Last Friday I rushed out a response to a Request for Qualifications, hitting the “send” button four minutes before the 5 pm deadline. At the time, it seemed like another chore to get done before starting the weekend. I was feeling deskbound and work-weary, and I was already ginning myself up for my Saturday ride.
I shouldn’t have let myself feel so burdened. First of all, the project was right up my alley: digging through some arcane and confusing regulations, boiling those down into implementable design criteria, facilitating consensus among regulators and municipal staff, training land development planners and engineers—all stuff I like to do.
And it was a chance to finally get some payday after months of off-the-books assistance to the beleaguered staff of small-to-medium-sized California municipalities, including many on the Central Coast.
Today I got an email from the prospective client, asking to discuss what I’d sent in. My first thought was that I’d left something out of the submittal.

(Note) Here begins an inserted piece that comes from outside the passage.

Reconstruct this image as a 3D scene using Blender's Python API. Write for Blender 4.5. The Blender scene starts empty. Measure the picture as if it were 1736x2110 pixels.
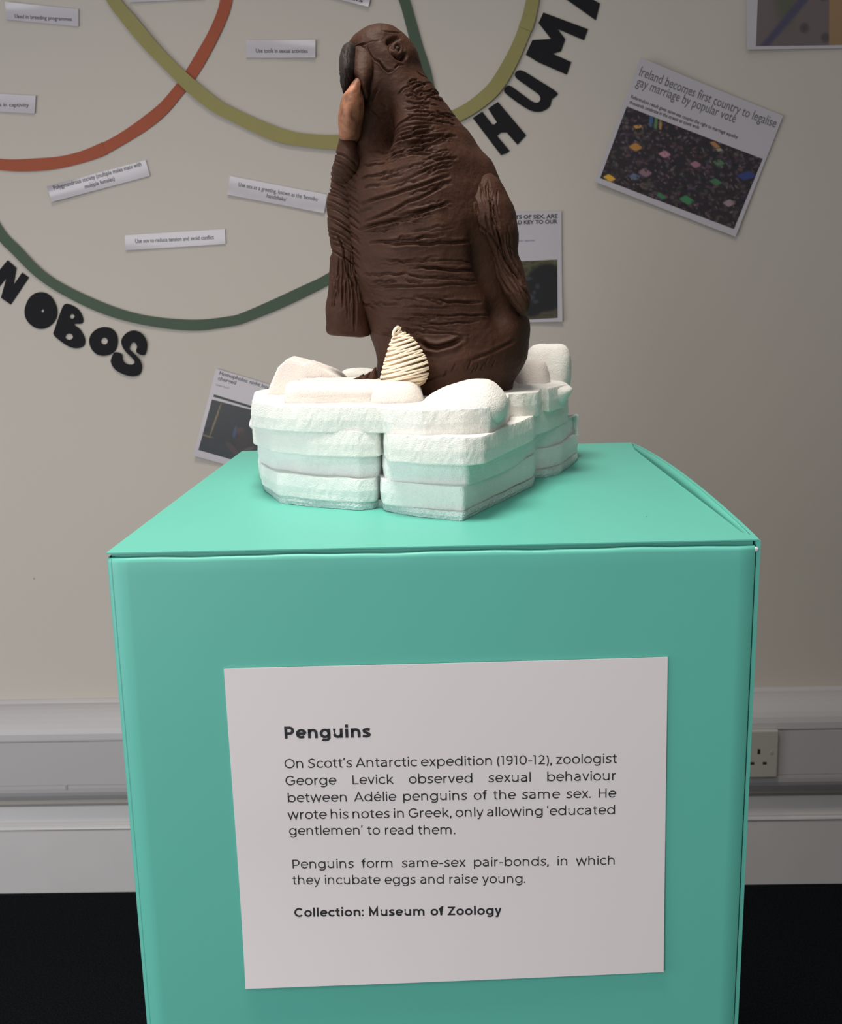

To my surprise, they’d already selected, and I’m in.
And suddenly I was full of energy, and quite excited—not just with the satisfaction of having won something, but with the prospect of doing the project, and particularly the anticipation of working more closely and frequently with the people involved.
The fact of this sudden pleasure—it’s good information. At 54, and in the mature phase of my career, I sometimes question the choices I’ve made, and ask myself how long I want to keep doing this. Apparently, for now, a while longer.